Es ist der Einsprechenden darin zuzustimmen, daß im Falle der FR-A-2 219 581 über die Diodenmatrix J und das UND- Gatter K nur die Aussendung einer der Pilotfrequenz entsprechenden Meßfrequenz blockiert wird und nicht auch deren Empfang (Schriftsatz vom 10.12.1986, Abschnitt 6). Dem die Vorrichtung nach der FR-A-2 219 581 realisierenden Fachmann stehen damit nur zwei Möglichkeiten offen: entweder er unterdrückt - in bewußter Abänderung der bekannten Anordnung - zusätzlich auch noch den Empfang der Pilotfrequenzen, oder er zieht dieselben, da sie nun einmal vorhanden sind, in den Meßvortgang mit ein. Letzteres setzt dabei natürlich voraus, daß die Sendepegel der Systempiloten einerseits und der Meßfrequenzen andererseits einander entsprechen. Die Beschwerdekammer ist überzeugt, daß eine derartige Überlegung, angesichts des naheliegenden Wunsches nach Erfassung möglichst vieler Meßfrequenzen innerhalb des Frequenzbereiches des Übertragungssystems, im Rahmen des "normalen fachmännischen Handelns" liegt. Ein starkes Indiz für das Naheliegen einer solchen Pilotpegelmessung ist der sicher zutreffende Hinweis der Einsprechendenn auf die absolut geläufige Praxis, bei Störungen eines pilotgeregelten Übertragungssystems stets als erstes eine Pilotpegelmessung vorzunehmen (Schriftsatz der Einsprechenden vom 10.12.1986).
4. Der Anspruch 1 kann daher mangels einer seinem Gegenstand zu Grunde liegenden erfinderischen Tätigkeit nicht aufrecht erhalten werden (Art. 52 (1) EPÜ).
5. Gleiches trifft auch für die unabhängigen Einrichtungsansprüche 6 und 7 zu. Diese spezifizieren nämlich einerseits nur sich aus den Verfahrensmerkmalen des Anspruchs 1 als selbstverständlich ergebende Vorrichtungsmerkmale und andererseits nur zwei selbstverständliche Möglichkeiten, die Aussendung der Systempilotfrequenzen durch den Meßsender zu unterbinden: Abschaltung des Meßsenderausgangess für diese Frequenzen (Anspruch 6) bzw. Nichterzeugung dieser Frequenzen im Meßsender (Anspruch 7).

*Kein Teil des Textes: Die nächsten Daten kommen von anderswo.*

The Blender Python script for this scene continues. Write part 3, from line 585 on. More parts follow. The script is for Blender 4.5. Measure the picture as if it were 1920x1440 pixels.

6. Da die Aufrechtehraltung des Patentes aber mit Rücksicht auf die FR-A-2 219 581 nicht möglich ist, braucht auf die übrigen Dokumente, die im übrigen dem Patentgegenstand ferner liegen, nicht mehr eingegangen zu werden.
ENTSCHEIDUNGSFORMEL
Aus diesen Gründen wird entschieden:
1. Die angefochtene Entscheidung wird aufgehoben.
2. Das europäische Patent Nr. 0 004 972 wird widerrufen.